● Task:
Copy each line of the material below that includes the string "More".
____ Records for this task
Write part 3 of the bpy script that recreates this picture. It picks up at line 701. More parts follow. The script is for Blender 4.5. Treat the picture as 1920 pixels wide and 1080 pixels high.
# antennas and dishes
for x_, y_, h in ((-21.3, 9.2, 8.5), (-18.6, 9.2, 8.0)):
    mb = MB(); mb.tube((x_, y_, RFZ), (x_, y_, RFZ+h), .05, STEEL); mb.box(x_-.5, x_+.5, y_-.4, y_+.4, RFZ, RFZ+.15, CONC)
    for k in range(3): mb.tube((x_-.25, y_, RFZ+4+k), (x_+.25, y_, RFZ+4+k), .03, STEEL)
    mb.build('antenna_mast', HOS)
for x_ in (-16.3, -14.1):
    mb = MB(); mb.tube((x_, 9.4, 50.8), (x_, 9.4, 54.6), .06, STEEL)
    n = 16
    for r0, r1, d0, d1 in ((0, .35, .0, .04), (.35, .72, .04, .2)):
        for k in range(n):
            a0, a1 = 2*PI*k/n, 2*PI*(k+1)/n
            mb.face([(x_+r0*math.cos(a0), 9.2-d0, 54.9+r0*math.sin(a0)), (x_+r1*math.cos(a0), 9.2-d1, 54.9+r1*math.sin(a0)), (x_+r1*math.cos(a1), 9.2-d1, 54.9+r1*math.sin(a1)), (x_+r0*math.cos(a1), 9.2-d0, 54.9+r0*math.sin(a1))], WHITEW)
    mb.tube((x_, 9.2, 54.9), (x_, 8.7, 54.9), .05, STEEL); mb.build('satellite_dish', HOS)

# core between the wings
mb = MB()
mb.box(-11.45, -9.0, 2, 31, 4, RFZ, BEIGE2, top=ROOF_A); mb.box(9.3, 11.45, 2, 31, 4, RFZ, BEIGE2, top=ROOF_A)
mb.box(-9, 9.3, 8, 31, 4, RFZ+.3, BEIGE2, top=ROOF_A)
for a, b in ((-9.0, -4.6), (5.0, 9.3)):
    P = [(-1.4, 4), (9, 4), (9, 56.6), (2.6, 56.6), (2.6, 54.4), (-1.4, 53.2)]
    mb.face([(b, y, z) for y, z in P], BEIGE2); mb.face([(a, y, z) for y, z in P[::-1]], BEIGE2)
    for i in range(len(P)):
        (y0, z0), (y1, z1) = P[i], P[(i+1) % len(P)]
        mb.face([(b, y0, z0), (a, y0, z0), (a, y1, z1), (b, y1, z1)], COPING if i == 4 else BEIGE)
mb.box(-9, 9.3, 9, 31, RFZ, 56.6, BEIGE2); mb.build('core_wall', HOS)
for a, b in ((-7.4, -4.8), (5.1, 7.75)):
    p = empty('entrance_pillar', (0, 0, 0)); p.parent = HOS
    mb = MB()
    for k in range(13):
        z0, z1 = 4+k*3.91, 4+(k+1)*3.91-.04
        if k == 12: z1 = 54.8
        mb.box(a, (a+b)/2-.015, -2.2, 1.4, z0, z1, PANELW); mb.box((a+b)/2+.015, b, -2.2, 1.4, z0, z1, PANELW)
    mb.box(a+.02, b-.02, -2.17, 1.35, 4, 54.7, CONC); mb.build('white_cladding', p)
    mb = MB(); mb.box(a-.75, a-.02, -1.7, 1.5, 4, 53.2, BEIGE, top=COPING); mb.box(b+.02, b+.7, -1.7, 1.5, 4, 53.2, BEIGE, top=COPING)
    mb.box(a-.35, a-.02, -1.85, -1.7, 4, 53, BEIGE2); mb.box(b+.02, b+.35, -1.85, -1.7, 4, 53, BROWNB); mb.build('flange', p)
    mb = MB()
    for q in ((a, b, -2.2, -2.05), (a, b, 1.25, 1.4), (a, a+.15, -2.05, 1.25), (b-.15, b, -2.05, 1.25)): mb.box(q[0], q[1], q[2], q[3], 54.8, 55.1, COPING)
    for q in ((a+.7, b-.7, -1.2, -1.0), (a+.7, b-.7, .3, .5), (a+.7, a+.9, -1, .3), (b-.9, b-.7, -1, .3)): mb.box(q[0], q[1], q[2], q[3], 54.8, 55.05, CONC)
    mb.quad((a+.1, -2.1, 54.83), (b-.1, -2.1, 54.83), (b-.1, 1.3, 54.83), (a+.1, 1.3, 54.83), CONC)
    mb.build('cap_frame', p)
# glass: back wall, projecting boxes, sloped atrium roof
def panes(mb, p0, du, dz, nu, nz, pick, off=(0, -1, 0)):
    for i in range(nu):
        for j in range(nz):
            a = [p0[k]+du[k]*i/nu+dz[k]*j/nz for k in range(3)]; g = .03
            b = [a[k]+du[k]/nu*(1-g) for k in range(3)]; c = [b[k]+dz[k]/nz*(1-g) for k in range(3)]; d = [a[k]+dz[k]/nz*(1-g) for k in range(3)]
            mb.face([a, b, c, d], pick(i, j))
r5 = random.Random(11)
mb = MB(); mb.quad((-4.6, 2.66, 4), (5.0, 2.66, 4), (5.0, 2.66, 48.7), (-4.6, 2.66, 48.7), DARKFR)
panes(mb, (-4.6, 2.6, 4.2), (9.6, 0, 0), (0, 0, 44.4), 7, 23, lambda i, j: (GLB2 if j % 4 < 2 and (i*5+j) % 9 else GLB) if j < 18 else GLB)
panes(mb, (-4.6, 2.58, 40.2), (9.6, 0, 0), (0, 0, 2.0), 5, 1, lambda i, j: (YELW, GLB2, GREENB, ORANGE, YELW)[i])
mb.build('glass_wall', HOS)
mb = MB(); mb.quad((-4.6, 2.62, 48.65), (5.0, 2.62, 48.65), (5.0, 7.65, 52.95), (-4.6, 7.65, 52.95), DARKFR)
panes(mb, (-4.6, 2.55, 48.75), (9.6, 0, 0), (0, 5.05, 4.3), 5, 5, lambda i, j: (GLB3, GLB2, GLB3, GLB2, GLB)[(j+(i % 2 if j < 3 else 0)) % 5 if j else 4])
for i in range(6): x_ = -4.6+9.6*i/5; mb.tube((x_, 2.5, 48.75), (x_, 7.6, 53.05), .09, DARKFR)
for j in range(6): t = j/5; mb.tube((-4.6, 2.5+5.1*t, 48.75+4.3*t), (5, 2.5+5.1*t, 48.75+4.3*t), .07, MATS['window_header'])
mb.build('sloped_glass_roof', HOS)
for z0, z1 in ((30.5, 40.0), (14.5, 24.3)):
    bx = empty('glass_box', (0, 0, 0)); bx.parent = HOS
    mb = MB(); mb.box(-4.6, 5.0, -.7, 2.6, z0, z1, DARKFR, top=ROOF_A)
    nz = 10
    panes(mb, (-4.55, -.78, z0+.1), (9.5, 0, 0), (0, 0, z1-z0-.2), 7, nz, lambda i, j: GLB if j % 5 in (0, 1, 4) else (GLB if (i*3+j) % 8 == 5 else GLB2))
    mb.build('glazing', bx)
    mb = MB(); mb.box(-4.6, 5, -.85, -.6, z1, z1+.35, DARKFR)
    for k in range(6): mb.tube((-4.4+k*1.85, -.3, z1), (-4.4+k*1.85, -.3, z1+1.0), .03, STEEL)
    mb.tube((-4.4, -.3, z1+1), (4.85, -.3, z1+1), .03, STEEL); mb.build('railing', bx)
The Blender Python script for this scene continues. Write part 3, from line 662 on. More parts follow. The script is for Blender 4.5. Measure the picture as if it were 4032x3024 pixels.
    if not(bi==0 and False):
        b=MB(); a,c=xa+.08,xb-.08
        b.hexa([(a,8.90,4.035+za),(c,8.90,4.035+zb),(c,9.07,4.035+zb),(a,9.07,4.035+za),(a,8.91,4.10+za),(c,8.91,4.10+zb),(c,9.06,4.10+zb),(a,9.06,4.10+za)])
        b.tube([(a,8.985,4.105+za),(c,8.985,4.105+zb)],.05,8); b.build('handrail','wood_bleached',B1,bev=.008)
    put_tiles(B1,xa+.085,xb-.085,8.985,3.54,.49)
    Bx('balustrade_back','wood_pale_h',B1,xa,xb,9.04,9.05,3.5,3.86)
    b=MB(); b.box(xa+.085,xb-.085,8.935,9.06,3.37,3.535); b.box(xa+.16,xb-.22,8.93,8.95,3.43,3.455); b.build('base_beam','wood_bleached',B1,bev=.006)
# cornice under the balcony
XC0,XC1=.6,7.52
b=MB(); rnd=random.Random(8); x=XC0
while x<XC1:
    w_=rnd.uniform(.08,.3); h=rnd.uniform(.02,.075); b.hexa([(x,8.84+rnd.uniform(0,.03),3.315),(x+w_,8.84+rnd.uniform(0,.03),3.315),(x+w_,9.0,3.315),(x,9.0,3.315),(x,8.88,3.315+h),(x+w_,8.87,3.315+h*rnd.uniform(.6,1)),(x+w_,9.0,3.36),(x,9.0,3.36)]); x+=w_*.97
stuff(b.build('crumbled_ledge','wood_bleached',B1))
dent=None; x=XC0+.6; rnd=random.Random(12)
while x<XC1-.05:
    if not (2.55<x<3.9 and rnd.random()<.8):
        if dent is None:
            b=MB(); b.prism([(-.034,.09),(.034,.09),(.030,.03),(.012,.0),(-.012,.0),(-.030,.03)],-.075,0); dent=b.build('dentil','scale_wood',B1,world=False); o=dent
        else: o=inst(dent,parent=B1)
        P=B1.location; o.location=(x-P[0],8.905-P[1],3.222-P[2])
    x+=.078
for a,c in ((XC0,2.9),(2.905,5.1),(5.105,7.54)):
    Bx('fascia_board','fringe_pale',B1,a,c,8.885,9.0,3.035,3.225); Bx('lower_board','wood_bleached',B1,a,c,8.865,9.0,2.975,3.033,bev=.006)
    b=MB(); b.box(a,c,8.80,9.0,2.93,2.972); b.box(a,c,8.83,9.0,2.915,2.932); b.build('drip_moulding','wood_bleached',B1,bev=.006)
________
● Problem solution:
Write part 3 of the bpy script that recreates this picture. It picks up at line 701. More parts follow. The script is for Blender 4.5. Treat the picture as 1920 pixels wide and 1080 pixels high.
The Blender Python script for this scene continues. Write part 3, from line 662 on. More parts follow. The script is for Blender 4.5. Measure the picture as if it were 4032x3024 pixels.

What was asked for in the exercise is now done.